Today grandpa is staying in bed. For the first time in his life he can't feed himself...he's just not strong enough. But he has a gorgeous view out of the bedroom window of the beautiful day God gave us outside...if he can see it. A priest named Father Jim came from the parish today and gave my grandparents communion and the sacrament of the anointing...i'm not Catholic, as you know, but it was very beautiful and simple, calling for spiritual healing, and physical healing if the Lord wills it. The prayers were lovely, and i recited the Our Father with them for the first time since i went to Catholic school. As i walked Grandma into the living room after Father Jim left she said to me "I need to sit, and think about Christ, because I just recieved Him into my body and soul". It almost made me cry...

I really don't know how to feel right now. Even as i've been writing it has grown darker out, and it looks like it will rain. There has been a lot of weeping...and a lot of laughing...and it changes so abruptly.

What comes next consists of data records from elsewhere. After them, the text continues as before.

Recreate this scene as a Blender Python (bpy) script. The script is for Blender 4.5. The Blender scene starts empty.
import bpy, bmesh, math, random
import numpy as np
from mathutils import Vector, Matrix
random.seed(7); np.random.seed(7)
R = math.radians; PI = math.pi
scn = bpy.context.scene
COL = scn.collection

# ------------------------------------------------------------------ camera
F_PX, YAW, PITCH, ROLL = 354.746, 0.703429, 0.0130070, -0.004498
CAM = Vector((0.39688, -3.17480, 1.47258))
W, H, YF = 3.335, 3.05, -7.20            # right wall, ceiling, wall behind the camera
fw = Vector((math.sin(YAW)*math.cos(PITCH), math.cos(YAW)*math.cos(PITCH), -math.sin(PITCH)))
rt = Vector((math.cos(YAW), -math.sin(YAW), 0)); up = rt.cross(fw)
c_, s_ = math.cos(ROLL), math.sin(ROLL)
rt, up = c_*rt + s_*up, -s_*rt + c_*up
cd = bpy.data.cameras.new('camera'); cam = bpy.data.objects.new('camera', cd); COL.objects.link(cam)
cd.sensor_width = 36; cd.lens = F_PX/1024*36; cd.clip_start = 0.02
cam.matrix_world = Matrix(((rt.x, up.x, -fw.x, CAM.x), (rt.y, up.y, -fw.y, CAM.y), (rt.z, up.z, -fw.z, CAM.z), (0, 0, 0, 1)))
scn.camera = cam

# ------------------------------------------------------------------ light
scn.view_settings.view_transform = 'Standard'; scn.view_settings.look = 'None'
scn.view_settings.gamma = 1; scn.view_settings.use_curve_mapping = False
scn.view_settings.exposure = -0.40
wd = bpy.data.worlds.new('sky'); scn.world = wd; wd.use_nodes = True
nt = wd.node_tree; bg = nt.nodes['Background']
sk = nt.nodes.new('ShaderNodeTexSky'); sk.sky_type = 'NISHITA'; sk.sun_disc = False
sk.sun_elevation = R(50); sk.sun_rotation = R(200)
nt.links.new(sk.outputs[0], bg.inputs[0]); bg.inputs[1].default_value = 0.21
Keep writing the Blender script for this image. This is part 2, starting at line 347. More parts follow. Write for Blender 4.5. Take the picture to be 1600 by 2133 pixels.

I feel out of touch with almost everything else. The events in my home have drained me so much...as i've sat here trying to write a paper on the Lysistrata for my history class it's been impossible to focus. I don't think i'm going to school tomorrow. i just don't know if i could handle it.

Yesterday i begged the Lord to make His purpose clear to me "Jesus i don't understand", i pleaded to the clouds. And He's answering me, little by little. Through other people, through my sister, my mother, through the books i read, through writing...and i can feel Peace. If only for a moment. and i know things will be glorious if only i will let them.
April 9th

1 comment:

John Holland said...

There's not a lot you can say after that. I will keep you in my thoughts and wish you the best.